### OBJECTIVE:
Look through the material below. Copy each line that contains the string "scene".

### INFORMATION SUPPLIED:
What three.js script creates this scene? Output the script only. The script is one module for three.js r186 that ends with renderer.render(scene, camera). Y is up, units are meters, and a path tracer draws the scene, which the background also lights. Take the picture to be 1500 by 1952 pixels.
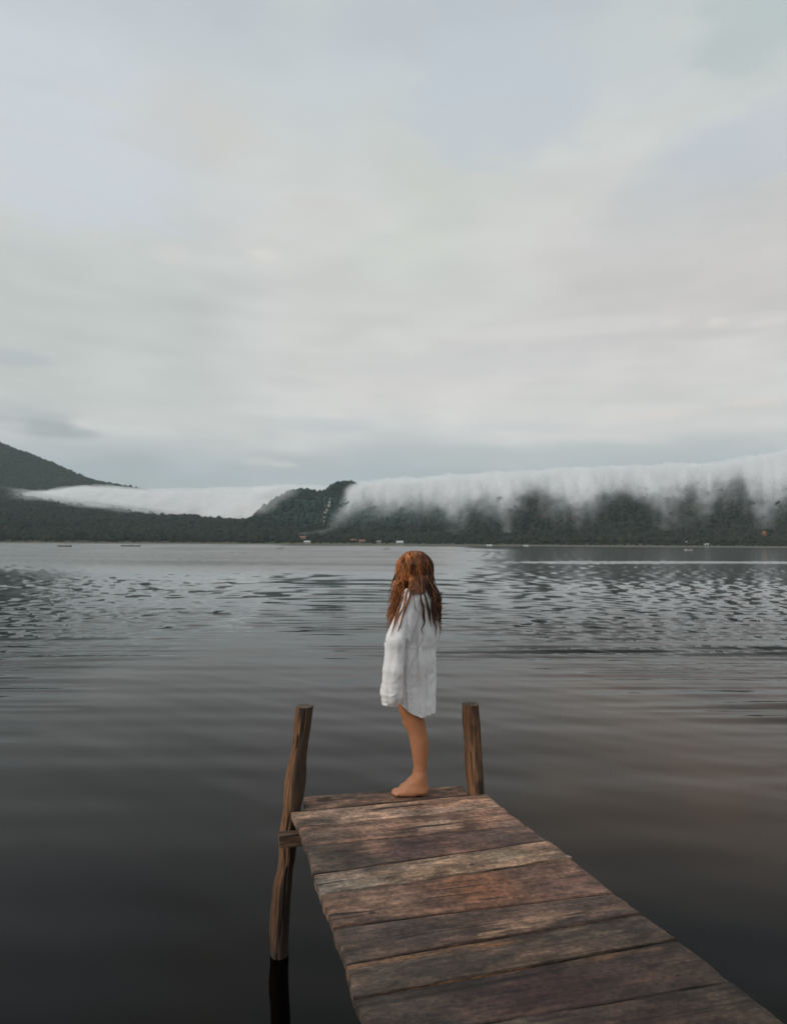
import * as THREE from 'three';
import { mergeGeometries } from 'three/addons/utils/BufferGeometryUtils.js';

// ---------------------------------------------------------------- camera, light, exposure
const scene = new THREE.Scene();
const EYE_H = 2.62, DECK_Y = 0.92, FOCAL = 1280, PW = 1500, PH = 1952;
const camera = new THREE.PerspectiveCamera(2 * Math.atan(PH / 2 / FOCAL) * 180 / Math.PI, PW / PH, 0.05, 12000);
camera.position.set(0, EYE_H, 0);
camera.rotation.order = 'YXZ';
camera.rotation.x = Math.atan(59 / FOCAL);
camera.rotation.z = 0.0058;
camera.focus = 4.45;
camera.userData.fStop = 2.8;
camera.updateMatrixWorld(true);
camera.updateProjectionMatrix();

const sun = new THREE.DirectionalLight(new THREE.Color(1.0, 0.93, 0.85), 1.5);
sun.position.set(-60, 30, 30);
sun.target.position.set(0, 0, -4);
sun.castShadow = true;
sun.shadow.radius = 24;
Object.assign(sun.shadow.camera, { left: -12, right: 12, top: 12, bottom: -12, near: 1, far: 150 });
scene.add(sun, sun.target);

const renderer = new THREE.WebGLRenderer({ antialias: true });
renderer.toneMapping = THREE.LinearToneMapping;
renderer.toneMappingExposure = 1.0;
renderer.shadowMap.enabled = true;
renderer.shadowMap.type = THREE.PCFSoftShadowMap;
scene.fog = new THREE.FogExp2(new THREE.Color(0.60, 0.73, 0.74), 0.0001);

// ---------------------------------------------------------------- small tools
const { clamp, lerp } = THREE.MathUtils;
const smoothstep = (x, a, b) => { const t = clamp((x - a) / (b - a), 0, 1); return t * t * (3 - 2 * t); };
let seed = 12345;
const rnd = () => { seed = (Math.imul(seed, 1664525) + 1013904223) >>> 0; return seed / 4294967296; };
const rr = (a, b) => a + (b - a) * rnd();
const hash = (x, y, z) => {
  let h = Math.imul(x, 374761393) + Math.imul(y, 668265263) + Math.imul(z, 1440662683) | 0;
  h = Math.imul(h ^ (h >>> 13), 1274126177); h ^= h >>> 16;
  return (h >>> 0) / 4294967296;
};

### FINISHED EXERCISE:
What three.js script creates this scene? Output the script only. The script is one module for three.js r186 that ends with renderer.render(scene, camera). Y is up, units are meters, and a path tracer draws the scene, which the background also lights. Take the picture to be 1500 by 1952 pixels.
const scene = new THREE.Scene();
scene.add(sun, sun.target);
scene.fog = new THREE.FogExp2(new THREE.Color(0.60, 0.73, 0.74), 0.0001);